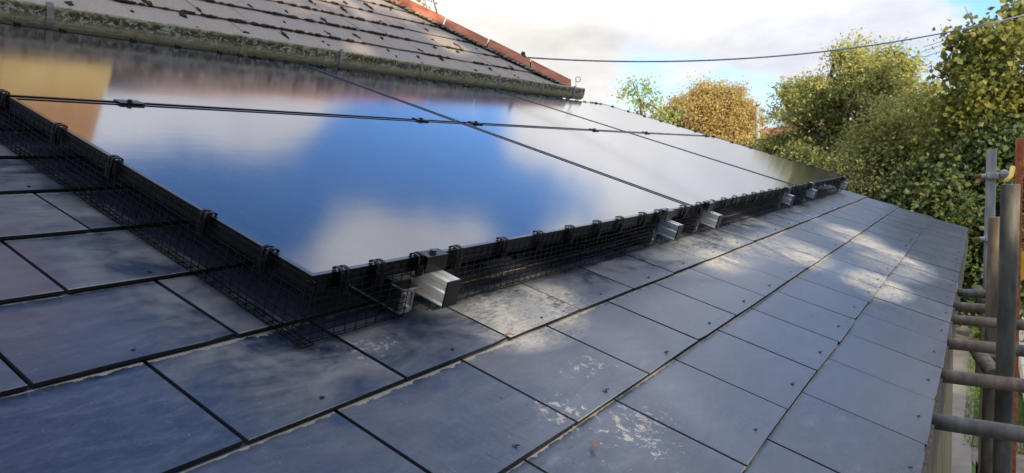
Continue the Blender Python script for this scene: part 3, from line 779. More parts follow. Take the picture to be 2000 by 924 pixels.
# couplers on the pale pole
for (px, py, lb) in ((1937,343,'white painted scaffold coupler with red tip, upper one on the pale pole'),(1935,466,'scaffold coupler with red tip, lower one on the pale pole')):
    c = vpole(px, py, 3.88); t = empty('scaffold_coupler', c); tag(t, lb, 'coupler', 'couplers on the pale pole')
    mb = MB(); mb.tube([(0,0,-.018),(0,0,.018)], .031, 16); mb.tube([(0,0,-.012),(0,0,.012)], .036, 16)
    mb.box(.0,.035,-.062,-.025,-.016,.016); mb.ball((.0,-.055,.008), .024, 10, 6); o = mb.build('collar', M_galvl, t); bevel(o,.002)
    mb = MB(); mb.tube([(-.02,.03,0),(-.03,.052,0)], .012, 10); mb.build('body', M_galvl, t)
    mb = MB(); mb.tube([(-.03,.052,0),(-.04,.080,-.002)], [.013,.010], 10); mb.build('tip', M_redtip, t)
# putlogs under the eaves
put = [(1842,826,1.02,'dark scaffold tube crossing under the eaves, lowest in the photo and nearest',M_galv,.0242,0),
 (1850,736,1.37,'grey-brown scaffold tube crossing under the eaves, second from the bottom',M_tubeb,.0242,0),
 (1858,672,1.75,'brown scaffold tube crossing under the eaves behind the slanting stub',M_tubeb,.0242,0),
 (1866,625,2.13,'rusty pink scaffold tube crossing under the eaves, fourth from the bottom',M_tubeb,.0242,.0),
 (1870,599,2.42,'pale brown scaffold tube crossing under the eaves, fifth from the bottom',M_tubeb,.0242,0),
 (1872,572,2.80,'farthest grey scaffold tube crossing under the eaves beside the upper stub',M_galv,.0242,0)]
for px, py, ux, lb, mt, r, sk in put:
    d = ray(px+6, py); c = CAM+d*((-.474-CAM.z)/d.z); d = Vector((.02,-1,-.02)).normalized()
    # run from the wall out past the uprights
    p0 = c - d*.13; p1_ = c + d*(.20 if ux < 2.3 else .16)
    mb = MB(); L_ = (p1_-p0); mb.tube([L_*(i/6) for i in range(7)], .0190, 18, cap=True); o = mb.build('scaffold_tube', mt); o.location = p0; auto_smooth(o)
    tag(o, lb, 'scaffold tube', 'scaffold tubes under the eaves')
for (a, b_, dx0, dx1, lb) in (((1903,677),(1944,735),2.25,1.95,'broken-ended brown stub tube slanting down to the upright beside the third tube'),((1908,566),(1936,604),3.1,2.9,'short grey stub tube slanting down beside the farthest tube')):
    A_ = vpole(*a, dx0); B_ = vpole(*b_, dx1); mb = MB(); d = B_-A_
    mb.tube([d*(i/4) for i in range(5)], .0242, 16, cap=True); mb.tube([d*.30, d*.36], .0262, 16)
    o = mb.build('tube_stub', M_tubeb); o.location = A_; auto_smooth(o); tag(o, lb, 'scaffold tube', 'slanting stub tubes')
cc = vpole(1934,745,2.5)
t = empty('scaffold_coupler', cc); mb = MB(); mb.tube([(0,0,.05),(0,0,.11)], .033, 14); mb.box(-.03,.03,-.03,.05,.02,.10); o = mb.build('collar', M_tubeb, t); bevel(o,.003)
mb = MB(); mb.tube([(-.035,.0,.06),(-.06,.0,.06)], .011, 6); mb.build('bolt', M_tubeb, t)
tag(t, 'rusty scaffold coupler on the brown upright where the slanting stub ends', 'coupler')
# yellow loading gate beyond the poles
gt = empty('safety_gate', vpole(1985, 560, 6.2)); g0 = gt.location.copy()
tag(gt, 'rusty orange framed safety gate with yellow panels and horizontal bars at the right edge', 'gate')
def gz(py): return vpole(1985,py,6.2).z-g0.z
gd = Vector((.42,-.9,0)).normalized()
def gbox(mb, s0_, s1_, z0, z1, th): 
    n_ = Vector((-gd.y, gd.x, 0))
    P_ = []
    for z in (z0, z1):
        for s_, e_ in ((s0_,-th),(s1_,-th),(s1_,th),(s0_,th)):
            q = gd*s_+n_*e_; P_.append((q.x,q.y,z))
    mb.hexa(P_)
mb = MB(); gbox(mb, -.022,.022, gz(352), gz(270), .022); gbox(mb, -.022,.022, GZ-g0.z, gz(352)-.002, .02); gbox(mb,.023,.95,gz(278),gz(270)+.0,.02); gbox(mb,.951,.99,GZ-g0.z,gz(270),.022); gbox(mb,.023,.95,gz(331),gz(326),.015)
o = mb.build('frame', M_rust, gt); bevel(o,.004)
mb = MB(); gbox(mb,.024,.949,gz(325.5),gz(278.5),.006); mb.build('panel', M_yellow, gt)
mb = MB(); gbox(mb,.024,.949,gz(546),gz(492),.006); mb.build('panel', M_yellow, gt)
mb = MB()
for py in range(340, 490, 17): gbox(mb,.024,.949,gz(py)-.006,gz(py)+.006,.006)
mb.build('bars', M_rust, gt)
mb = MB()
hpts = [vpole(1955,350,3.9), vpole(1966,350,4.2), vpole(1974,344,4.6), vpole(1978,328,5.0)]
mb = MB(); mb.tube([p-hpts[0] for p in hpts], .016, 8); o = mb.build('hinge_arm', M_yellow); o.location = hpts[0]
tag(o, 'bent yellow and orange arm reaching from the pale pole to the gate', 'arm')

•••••

▸ Aim:
Exactly as written, return every line of the listing, but not the pictures.

▸ Written reply:
Continue the Blender Python script for this scene: part 3, from line 779. More parts follow. Take the picture to be 2000 by 924 pixels.
# couplers on the pale pole
for (px, py, lb) in ((1937,343,'white painted scaffold coupler with red tip, upper one on the pale pole'),(1935,466,'scaffold coupler with red tip, lower one on the pale pole')):
    c = vpole(px, py, 3.88); t = empty('scaffold_coupler', c); tag(t, lb, 'coupler', 'couplers on the pale pole')
    mb = MB(); mb.tube([(0,0,-.018),(0,0,.018)], .031, 16); mb.tube([(0,0,-.012),(0,0,.012)], .036, 16)
    mb.box(.0,.035,-.062,-.025,-.016,.016); mb.ball((.0,-.055,.008), .024, 10, 6); o = mb.build('collar', M_galvl, t); bevel(o,.002)
    mb = MB(); mb.tube([(-.02,.03,0),(-.03,.052,0)], .012, 10); mb.build('body', M_galvl, t)
    mb = MB(); mb.tube([(-.03,.052,0),(-.04,.080,-.002)], [.013,.010], 10); mb.build('tip', M_redtip, t)
# putlogs under the eaves
put = [(1842,826,1.02,'dark scaffold tube crossing under the eaves, lowest in the photo and nearest',M_galv,.0242,0),
 (1850,736,1.37,'grey-brown scaffold tube crossing under the eaves, second from the bottom',M_tubeb,.0242,0),
 (1858,672,1.75,'brown scaffold tube crossing under the eaves behind the slanting stub',M_tubeb,.0242,0),
 (1866,625,2.13,'rusty pink scaffold tube crossing under the eaves, fourth from the bottom',M_tubeb,.0242,.0),
 (1870,599,2.42,'pale brown scaffold tube crossing under the eaves, fifth from the bottom',M_tubeb,.0242,0),
 (1872,572,2.80,'farthest grey scaffold tube crossing under the eaves beside the upper stub',M_galv,.0242,0)]
for px, py, ux, lb, mt, r, sk in put:
    d = ray(px+6, py); c = CAM+d*((-.474-CAM.z)/d.z); d = Vector((.02,-1,-.02)).normalized()
    # run from the wall out past the uprights
    p0 = c - d*.13; p1_ = c + d*(.20 if ux < 2.3 else .16)
    mb = MB(); L_ = (p1_-p0); mb.tube([L_*(i/6) for i in range(7)], .0190, 18, cap=True); o = mb.build('scaffold_tube', mt); o.location = p0; auto_smooth(o)
    tag(o, lb, 'scaffold tube', 'scaffold tubes under the eaves')
for (a, b_, dx0, dx1, lb) in (((1903,677),(1944,735),2.25,1.95,'broken-ended brown stub tube slanting down to the upright beside the third tube'),((1908,566),(1936,604),3.1,2.9,'short grey stub tube slanting down beside the farthest tube')):
    A_ = vpole(*a, dx0); B_ = vpole(*b_, dx1); mb = MB(); d = B_-A_
    mb.tube([d*(i/4) for i in range(5)], .0242, 16, cap=True); mb.tube([d*.30, d*.36], .0262, 16)
    o = mb.build('tube_stub', M_tubeb); o.location = A_; auto_smooth(o); tag(o, lb, 'scaffold tube', 'slanting stub tubes')
cc = vpole(1934,745,2.5)
t = empty('scaffold_coupler', cc); mb = MB(); mb.tube([(0,0,.05),(0,0,.11)], .033, 14); mb.box(-.03,.03,-.03,.05,.02,.10); o = mb.build('collar', M_tubeb, t); bevel(o,.003)
mb = MB(); mb.tube([(-.035,.0,.06),(-.06,.0,.06)], .011, 6); mb.build('bolt', M_tubeb, t)
tag(t, 'rusty scaffold coupler on the brown upright where the slanting stub ends', 'coupler')
# yellow loading gate beyond the poles
gt = empty('safety_gate', vpole(1985, 560, 6.2)); g0 = gt.location.copy()
tag(gt, 'rusty orange framed safety gate with yellow panels and horizontal bars at the right edge', 'gate')
def gz(py): return vpole(1985,py,6.2).z-g0.z
gd = Vector((.42,-.9,0)).normalized()
def gbox(mb, s0_, s1_, z0, z1, th): 
    n_ = Vector((-gd.y, gd.x, 0))
    P_ = []
    for z in (z0, z1):
        for s_, e_ in ((s0_,-th),(s1_,-th),(s1_,th),(s0_,th)):
            q = gd*s_+n_*e_; P_.append((q.x,q.y,z))
    mb.hexa(P_)
mb = MB(); gbox(mb, -.022,.022, gz(352), gz(270), .022); gbox(mb, -.022,.022, GZ-g0.z, gz(352)-.002, .02); gbox(mb,.023,.95,gz(278),gz(270)+.0,.02); gbox(mb,.951,.99,GZ-g0.z,gz(270),.022); gbox(mb,.023,.95,gz(331),gz(326),.015)
o = mb.build('frame', M_rust, gt); bevel(o,.004)
mb = MB(); gbox(mb,.024,.949,gz(325.5),gz(278.5),.006); mb.build('panel', M_yellow, gt)
mb = MB(); gbox(mb,.024,.949,gz(546),gz(492),.006); mb.build('panel', M_yellow, gt)
mb = MB()
for py in range(340, 490, 17): gbox(mb,.024,.949,gz(py)-.006,gz(py)+.006,.006)
mb.build('bars', M_rust, gt)
mb = MB()
hpts = [vpole(1955,350,3.9), vpole(1966,350,4.2), vpole(1974,344,4.6), vpole(1978,328,5.0)]
mb = MB(); mb.tube([p-hpts[0] for p in hpts], .016, 8); o = mb.build('hinge_arm', M_yellow); o.location = hpts[0]
tag(o, 'bent yellow and orange arm reaching from the pale pole to the gate', 'arm')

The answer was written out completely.